The official regime’s misgovernance and use of unstrained force and the popular counter-violence in the country from 1979 to 1991 caused massive destruction, massacres, poverty, and displacement in a number of central and northern regions especially in Hargeisa, Burao, Berbera cities and related districts and villages and eventually led to the disintegration of the central government in 1991. This first phase civil war and after the collapse of the central government, a second phase of all-out and prolonged civil war ensued in the south-central regions which brought about even greater bloodshed and destruction, displacement, gross human rights abuses, poverty, misery and radicalization manifesting in diverse tribal, mafia-like warlordism, criminal, and extreme forms.

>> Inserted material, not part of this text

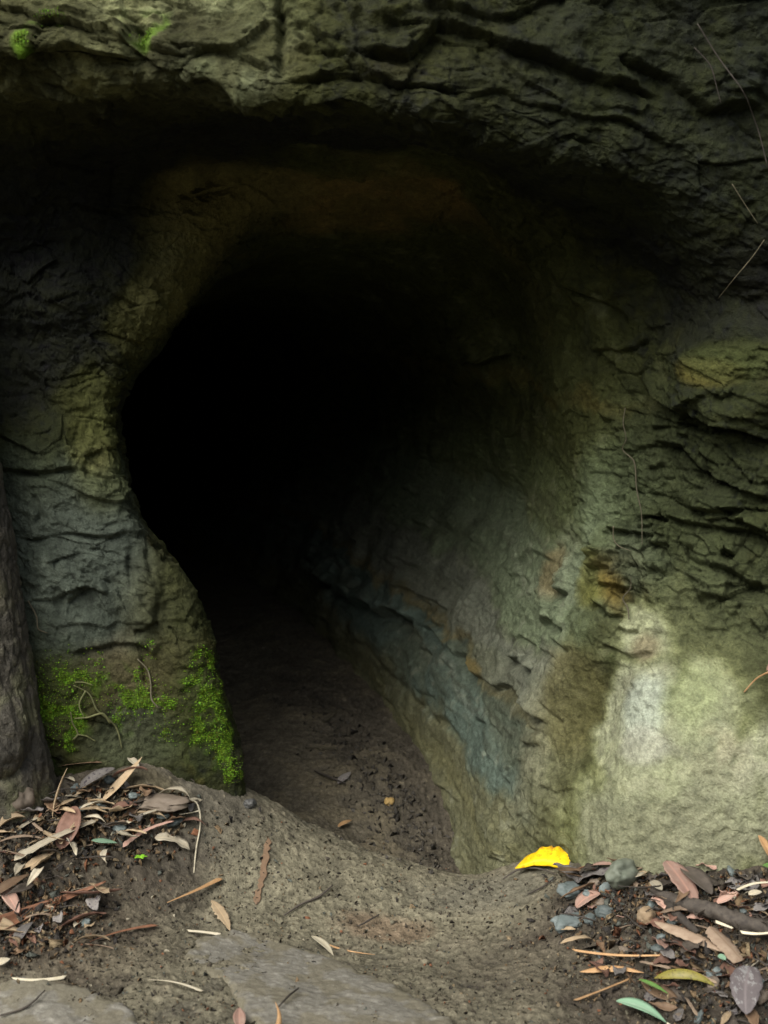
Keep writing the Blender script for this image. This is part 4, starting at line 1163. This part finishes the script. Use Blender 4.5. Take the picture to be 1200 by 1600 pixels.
S('straw', (318, 1551), (231, 1535), .006, ML['straw'], 'thin bent straw with an orange end left of the largest grey slab', 'straw', 'taper', lift=(.005, .006), bend=.2, cup=-.6, seed=12)
S('bark_strip', (418, 1308), (400, 1412), .013, ML['brown'], 'flat brown strip pressed in the mud in front of the tunnel', 'bark strip', 'strip', lift=(.0012, .0012), bend=.02, cup=.0, seed=13, ragged=.35)
S('leaf', (330, 1406), (360, 1456), .020, ML['tan'], 'trampled pale tan leaf pointing at the largest grey slab', 'leaf', lift=(.005, .004), bend=.1, cup=.15, seed=14, ragged=.12)
S('leaf', (376, 1608), (374, 1572), .018, ML['pink'], 'pinkish leaf tip cut by the bottom edge', 'leaf', lift=(.010, .014), bend=.1, cup=.4, seed=15)
S('leaf', (486, 1464), (521, 1494), .013, ML['straw'], 'narrow cream leaf on the upper edge of the largest grey slab', 'leaf', lift=(.014, .013), bend=.1, cup=.3, seed=16)
S('twig', (502, 1468), (586, 1490), .006, ML['orange'], 'thin orange twig beside the narrow cream leaf', 'twig', 'taper', lift=(.006, .005), bend=.03, cup=-.7, seed=17)
S('shoot', (431, 1612), (430, 1564), .011, ML['orange'], 'orange pointed shoot at the bottom edge of the largest grey slab', 'shoot', 'taper', lift=(.012, .035), bend=.05, cup=-.7, seed=18)
S('leaf', (4, 1388), (29, 1428), .024, ML['pink'], 'pale pink oval leaf at the left edge above the curled bark', 'leaf', 'oval', lift=(.016, .012), bend=.2, cup=.25, seed=19)
S('leaf', (-12, 1400), (46, 1370), .026, ML['brown'], 'dull brown leaf overlapping the pale pink one at the left edge', 'leaf', lift=(.026, .022), bend=.2, cup=.3, seed=20)
S('leaf', (-6, 1510), (16, 1500), .020, ML['pale'], 'cream leaf end cut by the left edge near the bottom left slab', 'leaf', lift=(.012, .012), bend=.2, cup=.3, seed=21)
S('leaf', (24, 1470), (52, 1440), .020, ML['grey'], 'small grey leaf under the curled bark strip', 'leaf', lift=(.010, .010), bend=.2, cup=.3, seed=22)
S('leaf', (95, 1330), (118, 1262), .040, ML['red'], 'broad red brown leaf standing in the middle of the left litter', 'leaf', 'oval', lift=(.010, .030), bend=.3, cup=.35, seed=23)
S('leaf', (125, 1235), (180, 1205), .034, ML['grey'], 'large mauve grey leaf between the trunk and the soil bank', 'leaf', 'oval', lift=(.020, .026), bend=.3, cup=.3, seed=24)
S('leaf', (86, 1196), (160, 1190), .022, ML['brown'], 'dark brown leaf tucked under the moss right of the trunk', 'leaf', lift=(.016, .016), bend=.2, cup=.3, seed=25)
S('leaf', (286, 1184), (316, 1180), .012, ML['green'], 'small dark green leaf alone on the soil bank', 'leaf', lift=(.006, .008), bend=.2, cup=.3, seed=26)
S('bark_strip', (192, 1328), (272, 1288), .014, ML['pink'], 'narrow pinkish bark strip pointing at the cream oval leaf', 'bark strip', 'strip', lift=(.018, .026), bend=.1, cup=.3, seed=27, ragged=.1)
S('bark_strip', (215, 1282), (282, 1254), .009, ML['pale'], 'slim grey white bark strip on the back of the left litter', 'bark strip', 'taper', lift=(.024, .020), bend=.15, cup=.3, seed=28)
S('leaf', (120, 1270), (182, 1268), .012, ML['tan'], 'straight tan blade lying level in the left litter', 'leaf', lift=(.028, .026), bend=.1, cup=.3, seed=29)
S('leaf', (0, 1290), (40, 1278), .026, ML['tan'], 'tan curled leaf at the left edge under the tree', 'leaf', lift=(.016, .02), bend=.4, cup=.6, seed=30)
stone('stone', 28, 1262, .026, .024, .030, .3, MS['brown'], 'rounded brown stone wedged against the foot of the tree trunk', 51, .1)
stone('stone', 250, 1262, .055, .034, .012, -.35, MS['brown'], 'flat brown stone behind the slim grey white bark strip', 52, .55)
stone('stone', 390, 1262, .012, .010, .009, .2, MS['dark'], 'small black clod on the lip where the left pillar ends', 53, .2)
gs = empty('grass_stem', gat(303, 1362)); o0 = np.array(gs.location); tag(gs, 'dry white grass stem arching over the mud beside the left litter', 'grass stem')
def ab(u, v, z): return gat(u, v + z * 900 if False else v, 0) * 1.0 + np.array([0, 0, z])
tube('stem', [o0, gat(306, 1330, .006), gat(313, 1292, .012), gat(312, 1272, .02), gat(304, 1258, .024), gat(296, 1256, .02)], [.0012, .0014, .0016, .0018, .0015, .001], ML['straw'], gs, origin=o0, sub=8)
tube('side_stem', [gat(311, 1272, .02), gat(298, 1272, .018), gat(280, 1278, .012)], [.0012, .001, .0008], ML['straw'], gs, origin=o0, sub=8)
sp = empty('sprout', gat(220, 1356)); tag(sp, 'tiny bright green sprout in the mud below the left litter', 'plant')
M_sprout = leaf_mat('sprout', (.16, .40, .02), (.22, .48, .03), (.3, .5, .06), .5)
for q in range(5):
    lf = link('leaf', blade(.013, .007, 'oval', .4, .3, seed=70 + q, nl=10, nw=4), M_sprout, sp); lf.location = (0, 0, .008); lf.rotation_euler = (0, -.3, q * 1.3)
tube('stem', [(0, 0, -.004), (0, 0, .009)], .001, M_sprout, sp, origin=(0, 0, 0))

# right litter
stone('stone', 972, 1394, .044, .019, .024, 1.0, MS['green'], 'largest stone of the right litter, greenish grey and tilted, below the yellow leaf', 60, .0, (.5, .25), .010)
stone('stone', 893, 1400, .023, .016, .012, .4, MS['blue'], 'grey stone below the yellow leaf, left of the largest greenish one', 61, .2, (.3, .1))
stone('stone', 890, 1445, .030, .020, .011, .5, MS['blue'], 'flat blue grey stone at the left end of the right litter', 62, .3, (.35, 0))
stone('stone', 946, 1430, .017, .013, .010, .2, MS['blue'], 'small blue grey stone just under the largest greenish one', 63, .2, (.3, 0))
stone('stone', 922, 1440, .012, .010, .008, .9, MS['blue'], 'smallest of the three blue grey stones in a row', 64, .2, (.2, 0))
stone('stone', 1010, 1442, .018, .014, .014, 1.2, MS['tan'], 'tan angular stone left of the dark dead branch', 65, .1, (.4, .2), .006)
stone('stone', 608, 1258, .012, .010, .010, .5, MS['ochre'], 'ochre pebble on the tunnel floor', 66, .3)
br = [gat(1018, 1392, .020), gat(1060, 1408, .026), gat(1110, 1428, .022), gat(1160, 1446, .024), gat(1230, 1466, .018)]
bro = empty('branch', br[0]); tag(bro, 'thick dark dead branch lying across the right litter', 'branch')
tube('stem', br, [.005, .010, .0125, .012, .010], ML['wood'], bro, origin=br[0], sides=14, sub=10, knob=.13, seed=3)
tube('side_branch', [gat(1040, 1402, .016), gat(1052, 1430, .014), gat(1090, 1462, .012)], [.007, .009, .005], ML['wood'], bro, origin=br[0], sides=10, sub=8, knob=.15, seed=5)
S('leaf', (1040, 1352), (1088, 1412), .040, ML['pink'], 'big pinkish brown leaf propped above the dead branch', 'leaf', 'oval', lift=(.036, .024), bend=.15, cup=.2, seed=41, ragged=.05)
S('leaf', (865, 1352), (902, 1384), .026, ML['grey'], 'crumpled grey leaf directly below the yellow leaf', 'leaf', 'oval', lift=(.016, .014), bend=.3, cup=.3, wav=.1, seed=42)
S('leaf', (900, 1376), (960, 1362), .036, ML['grey'], 'wide slate grey leaf between the yellow leaf and the greenish stone', 'leaf', 'oval', lift=(.014, .016), bend=.2, cup=.2, wav=.06, seed=43)
S('leaf', (900, 1422), (938, 1398), .034, ML['pink'], 'salmon pink leaf between the grey stones', 'leaf', 'oval', lift=(.014, .016), bend=.3, cup=.2, seed=44)
S('leaf', (922, 1352), (978, 1352), .018, ML['pink'], 'narrow pinkish leaf along the foot of the pale rock', 'leaf', lift=(.018, .018), bend=.2, cup=.3, seed=45)
S('leaf', (940, 1330), (1000, 1346), .014, ML['brown'], 'dark brown blade leaning on the foot of the pale rock', 'leaf', lift=(.014, .018), bend=.1, cup=.3, seed=46)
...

Such mutual relationship between misgovernance, violence, radicalizations and poverty is also true for foreign intervention or domination. From 1992 there were a number of foreign interventions, i.e., the 1992-1995 US led UNISOM military intervention, the 2006 US backing of the Somali warlords against the Somali Islamic groups in Mogadishu, and again its backing of the Ethiopian invasion and occupation of Somalia which all applied violence on the Somali people and compelled them to resort to counter-violence which resulted not only further loss of life, destruction, displacement, more destitution and poverty and radicalizations of peoples attitudes but also stirred and ignited of hitherto hardly existing politicized religious radical sectarian movements and unprecedented level of hatred for foreign interveners especially for the Ethiopian occupiers and the US Bush Administration which backed them as well as current situation of unprecedented radicalization particularly the emergence more radical and new brand Islamic groups like al-Shabab and Hizbul Islam in Somalia.

Hence, the correlation between misgovernance, violence, forceful foreign intervention, radicalizations and poverty.